OUT OF THE PAST
Readers of this blog will be aware that I’ve often made reference to its inspiration, the late Dan Parker, sports editor of the New York Daily Mirror from about 1927 until it went out of business in 1964. Dan had a huge following in New York, not only among sports fans but also among people who just appreciated his sense of humor which entered into his writing on subjects of all sorts.
Newspaper columns weren’t collected into books in Dan’s day the way they are today, so to find anything of his to reprint here I’ve had to go to the newspaper files kept on microfilm at the main office of the New York Public Library and try to explore the thousand-or-more reels containing his total output. That sound like mission impossible and probably it is but I’ll keep trying.
Actually by my calculations the entire collection could be kept on 200 reels or less if only one daily edition of each paper containing the column was filmed instead of the multiple editions that were*. Because of these multiples I found myself looking at each column five or even ten times until I had seen all editions of the paper for one day and the film moved on to the next. Why the Daily Mirror found it necessary to put out so many editions each day when most of them didn’t deviate by so much as a hair from the others is beyond me.
The newspaper files are unique in being the most extensive kept anywhere in the world with researchers coming from everywhere to consult them. There are twenty-five microfilm readers on hand for public use, each one of them running constantly in the service of truth-seekers like myself. In the categories of users, though, I would probably only classify as a hobbyist compared to others who are there on serious business. Yesterday, for instance, I had a feeling that I was rubbing shoulders with the CIA.
In my row of machines I found the adjacent ones were in use by two young men casually dressed along with an older man similarly dressed who was examining the Daily Worker on his monitor. The first two were checking out respectively a French newspaper, Le Figaro, and an Italian one, name unknown. Clearly they were interested in some Communist operation of some kind.

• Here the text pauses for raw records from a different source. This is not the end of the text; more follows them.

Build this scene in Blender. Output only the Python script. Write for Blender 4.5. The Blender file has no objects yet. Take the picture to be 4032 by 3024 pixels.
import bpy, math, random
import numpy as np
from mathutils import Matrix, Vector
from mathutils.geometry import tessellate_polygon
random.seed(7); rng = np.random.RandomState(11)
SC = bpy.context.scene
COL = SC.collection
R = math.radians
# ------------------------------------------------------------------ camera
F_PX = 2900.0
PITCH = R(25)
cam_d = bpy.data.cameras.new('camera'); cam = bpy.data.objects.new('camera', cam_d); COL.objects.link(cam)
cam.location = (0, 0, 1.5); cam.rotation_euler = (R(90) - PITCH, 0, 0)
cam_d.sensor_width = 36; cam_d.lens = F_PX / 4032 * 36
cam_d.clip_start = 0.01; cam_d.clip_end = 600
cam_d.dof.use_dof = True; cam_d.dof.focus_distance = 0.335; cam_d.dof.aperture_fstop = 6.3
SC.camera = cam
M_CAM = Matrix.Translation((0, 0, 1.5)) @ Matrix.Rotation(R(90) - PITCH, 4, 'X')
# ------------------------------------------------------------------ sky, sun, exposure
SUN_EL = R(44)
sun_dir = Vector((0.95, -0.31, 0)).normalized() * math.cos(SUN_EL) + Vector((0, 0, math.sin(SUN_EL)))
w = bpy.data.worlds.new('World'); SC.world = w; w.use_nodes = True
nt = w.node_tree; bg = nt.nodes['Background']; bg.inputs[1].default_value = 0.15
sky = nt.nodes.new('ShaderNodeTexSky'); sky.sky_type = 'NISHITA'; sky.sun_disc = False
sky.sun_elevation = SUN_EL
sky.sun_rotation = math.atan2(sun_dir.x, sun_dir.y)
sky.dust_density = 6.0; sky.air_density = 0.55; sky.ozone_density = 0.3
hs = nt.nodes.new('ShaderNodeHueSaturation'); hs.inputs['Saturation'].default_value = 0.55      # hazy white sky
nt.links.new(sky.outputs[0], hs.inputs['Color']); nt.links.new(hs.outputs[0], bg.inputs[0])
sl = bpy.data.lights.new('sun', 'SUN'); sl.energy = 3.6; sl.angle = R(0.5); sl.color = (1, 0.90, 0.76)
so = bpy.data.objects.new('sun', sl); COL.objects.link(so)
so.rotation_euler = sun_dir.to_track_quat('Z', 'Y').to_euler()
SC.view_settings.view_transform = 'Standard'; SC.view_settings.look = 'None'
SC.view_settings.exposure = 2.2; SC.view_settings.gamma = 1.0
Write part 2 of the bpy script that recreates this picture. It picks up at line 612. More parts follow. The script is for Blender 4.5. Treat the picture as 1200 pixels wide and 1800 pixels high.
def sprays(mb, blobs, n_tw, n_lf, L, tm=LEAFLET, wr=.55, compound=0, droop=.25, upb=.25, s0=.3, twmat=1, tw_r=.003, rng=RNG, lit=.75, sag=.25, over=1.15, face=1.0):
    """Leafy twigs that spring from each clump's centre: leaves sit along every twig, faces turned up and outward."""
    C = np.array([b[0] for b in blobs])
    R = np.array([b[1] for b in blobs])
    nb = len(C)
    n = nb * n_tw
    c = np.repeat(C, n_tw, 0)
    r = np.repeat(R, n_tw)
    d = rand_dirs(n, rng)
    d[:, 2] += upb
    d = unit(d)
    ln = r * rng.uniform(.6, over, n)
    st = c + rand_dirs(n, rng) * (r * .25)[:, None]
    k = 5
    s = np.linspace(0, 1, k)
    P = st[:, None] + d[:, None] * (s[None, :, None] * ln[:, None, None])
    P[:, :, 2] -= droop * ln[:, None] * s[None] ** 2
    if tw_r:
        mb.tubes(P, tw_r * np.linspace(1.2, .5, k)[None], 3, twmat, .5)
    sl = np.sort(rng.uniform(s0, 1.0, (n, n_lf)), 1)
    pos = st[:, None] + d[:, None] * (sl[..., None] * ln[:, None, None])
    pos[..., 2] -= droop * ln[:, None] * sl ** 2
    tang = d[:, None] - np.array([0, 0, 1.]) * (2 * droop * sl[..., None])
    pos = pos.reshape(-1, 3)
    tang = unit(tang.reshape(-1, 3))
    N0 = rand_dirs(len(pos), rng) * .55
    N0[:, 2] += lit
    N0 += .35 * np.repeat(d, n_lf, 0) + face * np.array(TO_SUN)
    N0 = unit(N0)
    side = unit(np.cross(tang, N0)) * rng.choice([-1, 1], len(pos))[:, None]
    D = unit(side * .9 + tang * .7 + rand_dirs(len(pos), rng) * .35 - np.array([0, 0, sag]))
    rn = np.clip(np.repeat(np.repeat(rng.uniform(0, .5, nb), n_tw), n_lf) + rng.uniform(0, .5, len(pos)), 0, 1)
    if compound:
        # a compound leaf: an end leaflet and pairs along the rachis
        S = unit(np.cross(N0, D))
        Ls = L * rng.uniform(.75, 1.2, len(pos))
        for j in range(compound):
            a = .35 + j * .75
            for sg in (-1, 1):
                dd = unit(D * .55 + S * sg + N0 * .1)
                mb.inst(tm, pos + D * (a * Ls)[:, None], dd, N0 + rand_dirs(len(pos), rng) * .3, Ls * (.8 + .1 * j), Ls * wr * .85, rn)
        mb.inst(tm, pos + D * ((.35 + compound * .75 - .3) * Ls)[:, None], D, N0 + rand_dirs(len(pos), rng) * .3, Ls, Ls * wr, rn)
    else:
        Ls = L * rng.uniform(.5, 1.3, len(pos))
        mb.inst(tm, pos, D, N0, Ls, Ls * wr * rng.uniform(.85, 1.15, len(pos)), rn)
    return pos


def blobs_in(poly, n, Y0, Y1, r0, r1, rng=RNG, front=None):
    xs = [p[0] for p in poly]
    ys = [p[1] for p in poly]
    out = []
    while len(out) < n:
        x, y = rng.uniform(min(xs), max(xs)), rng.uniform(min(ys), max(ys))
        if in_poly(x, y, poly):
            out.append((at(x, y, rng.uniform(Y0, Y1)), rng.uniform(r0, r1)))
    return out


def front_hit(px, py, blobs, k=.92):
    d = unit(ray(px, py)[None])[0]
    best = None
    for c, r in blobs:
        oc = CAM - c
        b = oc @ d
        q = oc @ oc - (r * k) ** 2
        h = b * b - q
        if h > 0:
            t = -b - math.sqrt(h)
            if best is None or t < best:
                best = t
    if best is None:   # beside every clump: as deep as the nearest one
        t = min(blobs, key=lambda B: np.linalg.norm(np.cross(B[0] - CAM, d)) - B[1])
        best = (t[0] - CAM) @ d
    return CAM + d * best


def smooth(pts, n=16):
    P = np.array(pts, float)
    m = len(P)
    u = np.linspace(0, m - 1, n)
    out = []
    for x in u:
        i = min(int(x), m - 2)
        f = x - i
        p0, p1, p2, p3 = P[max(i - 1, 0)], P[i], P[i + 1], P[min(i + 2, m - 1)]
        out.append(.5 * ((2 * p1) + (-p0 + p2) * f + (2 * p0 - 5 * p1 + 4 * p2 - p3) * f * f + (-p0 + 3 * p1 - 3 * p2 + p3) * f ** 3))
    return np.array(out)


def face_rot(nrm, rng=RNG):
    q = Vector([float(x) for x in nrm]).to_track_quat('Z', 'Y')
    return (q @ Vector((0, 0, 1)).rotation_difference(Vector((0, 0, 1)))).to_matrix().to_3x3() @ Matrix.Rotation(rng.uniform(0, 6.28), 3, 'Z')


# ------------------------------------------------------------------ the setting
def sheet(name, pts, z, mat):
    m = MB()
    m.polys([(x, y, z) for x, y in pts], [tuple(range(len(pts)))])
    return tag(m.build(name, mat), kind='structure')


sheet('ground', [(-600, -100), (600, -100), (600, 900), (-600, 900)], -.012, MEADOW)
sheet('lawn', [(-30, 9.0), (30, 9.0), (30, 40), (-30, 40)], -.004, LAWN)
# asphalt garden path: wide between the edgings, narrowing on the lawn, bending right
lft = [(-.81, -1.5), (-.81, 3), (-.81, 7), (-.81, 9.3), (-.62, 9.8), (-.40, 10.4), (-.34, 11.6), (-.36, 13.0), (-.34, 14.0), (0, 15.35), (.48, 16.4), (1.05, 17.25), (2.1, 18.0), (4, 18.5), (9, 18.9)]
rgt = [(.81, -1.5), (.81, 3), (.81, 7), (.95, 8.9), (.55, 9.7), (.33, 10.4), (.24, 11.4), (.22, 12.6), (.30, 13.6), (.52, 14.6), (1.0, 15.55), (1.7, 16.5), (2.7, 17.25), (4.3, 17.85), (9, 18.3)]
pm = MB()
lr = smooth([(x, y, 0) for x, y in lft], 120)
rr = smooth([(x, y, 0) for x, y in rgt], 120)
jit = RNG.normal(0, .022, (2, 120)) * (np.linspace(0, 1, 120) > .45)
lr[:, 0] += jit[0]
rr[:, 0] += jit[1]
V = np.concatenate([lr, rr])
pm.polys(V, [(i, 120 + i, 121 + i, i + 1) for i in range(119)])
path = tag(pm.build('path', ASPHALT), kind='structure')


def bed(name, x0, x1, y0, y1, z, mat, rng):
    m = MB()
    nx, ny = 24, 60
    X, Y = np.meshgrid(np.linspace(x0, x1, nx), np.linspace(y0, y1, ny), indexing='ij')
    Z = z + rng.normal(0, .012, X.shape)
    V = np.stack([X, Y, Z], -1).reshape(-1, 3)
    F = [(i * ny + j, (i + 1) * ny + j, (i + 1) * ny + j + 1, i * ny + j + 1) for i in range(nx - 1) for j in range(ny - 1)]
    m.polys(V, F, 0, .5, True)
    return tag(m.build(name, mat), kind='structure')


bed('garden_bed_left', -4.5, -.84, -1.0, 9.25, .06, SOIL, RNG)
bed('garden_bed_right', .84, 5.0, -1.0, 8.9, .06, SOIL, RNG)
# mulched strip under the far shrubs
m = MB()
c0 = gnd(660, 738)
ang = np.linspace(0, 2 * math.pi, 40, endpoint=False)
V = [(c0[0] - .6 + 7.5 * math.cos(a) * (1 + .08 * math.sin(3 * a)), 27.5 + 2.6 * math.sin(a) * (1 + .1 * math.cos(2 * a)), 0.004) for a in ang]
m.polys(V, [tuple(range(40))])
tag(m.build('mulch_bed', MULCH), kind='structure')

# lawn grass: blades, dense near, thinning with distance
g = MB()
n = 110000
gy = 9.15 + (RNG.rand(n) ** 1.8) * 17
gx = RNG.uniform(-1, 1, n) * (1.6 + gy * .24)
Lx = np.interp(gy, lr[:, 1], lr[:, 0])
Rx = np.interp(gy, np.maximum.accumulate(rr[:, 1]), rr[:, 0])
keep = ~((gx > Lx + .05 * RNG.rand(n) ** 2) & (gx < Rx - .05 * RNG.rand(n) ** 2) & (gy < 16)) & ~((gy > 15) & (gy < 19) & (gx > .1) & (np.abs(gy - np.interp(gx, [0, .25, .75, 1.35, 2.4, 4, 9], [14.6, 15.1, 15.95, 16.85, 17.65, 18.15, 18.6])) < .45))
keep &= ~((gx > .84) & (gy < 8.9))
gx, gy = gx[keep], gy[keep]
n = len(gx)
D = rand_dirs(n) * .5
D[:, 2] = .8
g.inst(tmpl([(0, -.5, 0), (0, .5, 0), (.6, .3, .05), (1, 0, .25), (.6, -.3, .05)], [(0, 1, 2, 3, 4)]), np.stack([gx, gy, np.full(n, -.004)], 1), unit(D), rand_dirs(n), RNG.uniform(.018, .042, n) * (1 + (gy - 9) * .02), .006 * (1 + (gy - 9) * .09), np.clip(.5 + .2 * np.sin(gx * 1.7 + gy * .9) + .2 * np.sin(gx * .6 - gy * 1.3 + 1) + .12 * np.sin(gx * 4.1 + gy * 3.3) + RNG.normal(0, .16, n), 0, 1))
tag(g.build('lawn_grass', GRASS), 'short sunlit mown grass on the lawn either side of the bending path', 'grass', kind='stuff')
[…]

Seeing that there’s no longer a Daily Worker being published in America or Britain, it looked like some earlier event was being investigated for reasons unknown to me. That would be normal for Micro Row. Walking about, one will usually notice the kind of screen the neighbors are consulting, but won’t learn any more. The students keep to themselves and don’t converse with their neighbors. Questioning them about their business is clearly out of order. In a mystery novel or a Hitchcock movie though, I would have bribed the librarian to show me what boxes of tape were consulted and what information was entered on the requisitions submitted by the suspects. After that there would be surveillance and finally a car chase leading to the exposure of a gigantic subversive plot to actually put up buildings on the site of the World Trade Center.
Most of Dan’s product of course is not of much use in enabling me to fill up this space while escaping the labor of thinking up ideas for it on my own with no help from anyone. Dan had space to fill too and couldn’t be expected to write a short story or a comic skit every time he tackled the job. Just like every other journalist he had to supply news as well as views to his readers if he wanted to keep them. So his most common offerings were compendiums of minor items of sports news collected under the heading of “Impertinent Questions about Sports Subjects” “The Broadway Bugle” and similar captions.
As stated, I’ve had to wade through a lot of this ephemeral reporting to get to the kind of thing I’m looking for. I remember a ballad from my boyhood about horse players, ending with the refrain “he gave to the racing magnates all he had -- his shirt.” My knowledge of racing was negligible then and now, but good comic verse is always welcome to me. There was a razzle-dazzle account of the antics of Larry McPhail, general manager of the Brooklyn Dodgers; that stuck with me. There was a famous story of a fistfight between Ernest Hemingway and Hugh Casey, Dodger pitcher, who was a guest along with his teammates at Hemingway’s Finca Vigia villa in Cuba in the days when the Dodgers trained there and the two men decided to see who packed the most punch post-daiquiris.
There was also a column in 1950 where Dan found a sports angle in the battling in the United Nations over the conflicting approaches of the U.S. and the U.S.S.R. to the outbreak of the Korean War. Dan described the tactics of Jacob Malik, the Russian representative, as a warmup for the next Olympics where he would compete in “putting the veto”, “the heel-and-toe walkout”, “hurling the invective”, and “the running high dudgeon”.
That’s the kind of thing that keeps me digging in the files.
*Since the Mirror was read mainly for its columns, which included Walter Winchell and Drew Pearson, and not its news, it would have made sense to do this. But no one thought of it.